Dios tiene “necesidad” de buscar nuevamente al hombre, aunque ahora se trata de una búsqueda bien distinta de la que habíamos comentado en el primer apartado de este libro. Una búsqueda que —por parte de Dios— todavía sigue vigente, porque la huida del hombre aún dura. Juan Pablo II lo describe de una manera maravillosa: «¿Por qué lo busca [al hombre]? Porque el hombre se ha alejado de Él, escondiéndose como Adán entre los árboles del paraíso terrestre (cf. Gn 3,8-10). el hombre se ha dejado extraviar por el enemigo de Dios (cf. Gn 3,13). Satanás lo ha engañado persuadiéndolo de ser él ismo Dios, y de poder conocer, como Dios, el bien y el mal, gobernando el mundo a su arbitrio sin tener que contar con la voluntad divina (cf. Gn 3,5)» (TMA 7).

La prueba de que la armonía original se había perdido es que cuando Dios pregunta, en primer lugar, a Adán dónde estaba, él respondió: «Oí tu voz en el jardín y tuve miedo porque estaba desnudo; por eso me oculté» (Gn 3,10). Dios, entonces, se da cuenta del problema y le pregunta inmediatamente si ha tomado del fruto del árbol de la ciencia del bien y del mal. Adán, en lugar de asumir la responsabilidad, endosa el “paquete” a Eva y a Dios: «La mujer que me diste por compañera me dio del árbol y comí» (Gn 3,12), casi como si la culpa la tuviera el propio Dios por haberle puesto a su lado aquella compañera.

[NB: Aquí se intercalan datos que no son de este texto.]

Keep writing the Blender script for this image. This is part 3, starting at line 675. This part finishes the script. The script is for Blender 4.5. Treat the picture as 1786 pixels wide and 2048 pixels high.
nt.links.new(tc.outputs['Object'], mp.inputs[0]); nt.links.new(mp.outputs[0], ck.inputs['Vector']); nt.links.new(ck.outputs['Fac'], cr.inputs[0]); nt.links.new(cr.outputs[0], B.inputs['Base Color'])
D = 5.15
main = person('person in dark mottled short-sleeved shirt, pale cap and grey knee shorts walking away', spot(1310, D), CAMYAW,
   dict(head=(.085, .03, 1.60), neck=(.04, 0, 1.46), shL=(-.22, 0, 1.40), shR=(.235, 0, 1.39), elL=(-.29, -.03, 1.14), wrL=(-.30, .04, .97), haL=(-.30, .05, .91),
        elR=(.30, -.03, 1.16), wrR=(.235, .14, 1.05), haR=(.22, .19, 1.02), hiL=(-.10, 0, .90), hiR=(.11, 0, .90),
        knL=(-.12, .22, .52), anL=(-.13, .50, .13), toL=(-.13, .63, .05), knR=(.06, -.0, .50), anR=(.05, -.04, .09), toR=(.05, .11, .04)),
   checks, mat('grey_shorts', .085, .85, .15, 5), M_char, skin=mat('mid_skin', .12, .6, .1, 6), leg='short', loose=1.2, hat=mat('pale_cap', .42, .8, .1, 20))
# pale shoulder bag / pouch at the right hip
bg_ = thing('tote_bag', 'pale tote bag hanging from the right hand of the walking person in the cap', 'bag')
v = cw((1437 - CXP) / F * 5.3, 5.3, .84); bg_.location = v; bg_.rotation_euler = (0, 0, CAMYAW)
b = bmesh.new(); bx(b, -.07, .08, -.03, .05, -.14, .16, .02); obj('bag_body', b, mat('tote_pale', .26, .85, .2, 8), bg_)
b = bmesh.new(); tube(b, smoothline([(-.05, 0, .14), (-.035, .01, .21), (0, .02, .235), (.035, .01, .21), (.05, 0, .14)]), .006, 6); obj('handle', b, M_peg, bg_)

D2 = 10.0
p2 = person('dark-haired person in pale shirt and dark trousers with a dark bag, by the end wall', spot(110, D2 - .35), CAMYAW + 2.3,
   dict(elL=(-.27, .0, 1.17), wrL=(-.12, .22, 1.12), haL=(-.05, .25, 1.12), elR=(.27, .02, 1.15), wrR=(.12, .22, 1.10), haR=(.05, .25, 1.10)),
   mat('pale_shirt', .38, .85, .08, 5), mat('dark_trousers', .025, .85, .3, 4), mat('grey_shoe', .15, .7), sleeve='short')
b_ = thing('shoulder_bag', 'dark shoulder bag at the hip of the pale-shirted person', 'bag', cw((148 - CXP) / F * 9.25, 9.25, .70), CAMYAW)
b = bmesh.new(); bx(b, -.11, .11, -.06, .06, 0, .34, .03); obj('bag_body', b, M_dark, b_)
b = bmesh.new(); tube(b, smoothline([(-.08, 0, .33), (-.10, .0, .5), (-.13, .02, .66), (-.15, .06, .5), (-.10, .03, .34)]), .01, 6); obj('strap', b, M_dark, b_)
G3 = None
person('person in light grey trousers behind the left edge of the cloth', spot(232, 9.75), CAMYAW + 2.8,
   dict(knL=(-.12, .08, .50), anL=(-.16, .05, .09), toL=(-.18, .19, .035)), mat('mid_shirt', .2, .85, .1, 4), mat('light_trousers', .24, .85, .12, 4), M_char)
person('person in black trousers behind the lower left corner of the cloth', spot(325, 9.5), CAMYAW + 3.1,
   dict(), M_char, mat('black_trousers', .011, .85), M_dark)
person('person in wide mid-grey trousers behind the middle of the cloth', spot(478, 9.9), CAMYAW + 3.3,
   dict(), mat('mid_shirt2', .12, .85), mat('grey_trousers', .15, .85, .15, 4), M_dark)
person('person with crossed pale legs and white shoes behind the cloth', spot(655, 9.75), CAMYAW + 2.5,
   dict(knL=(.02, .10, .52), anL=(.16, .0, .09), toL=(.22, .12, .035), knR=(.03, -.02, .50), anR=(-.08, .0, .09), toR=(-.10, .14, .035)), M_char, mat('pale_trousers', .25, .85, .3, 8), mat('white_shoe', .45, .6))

Jahvé después pregunta a Eva, y... lo mismo: «La serpiente me engañó y comí» (Gn 3,13): la culpa siempre la tiene “otro”. En fin, la mujer ya no orienta al hombre (se ha distraído comparándose con Dios); el hombre ya no defiende a la mujer (la ha dejado dialogar con otro; ha permitido que se deslumbrara con un espejismo; le endosa la culpa de su desgracia, etc.). ¡Van con el paso cambiado!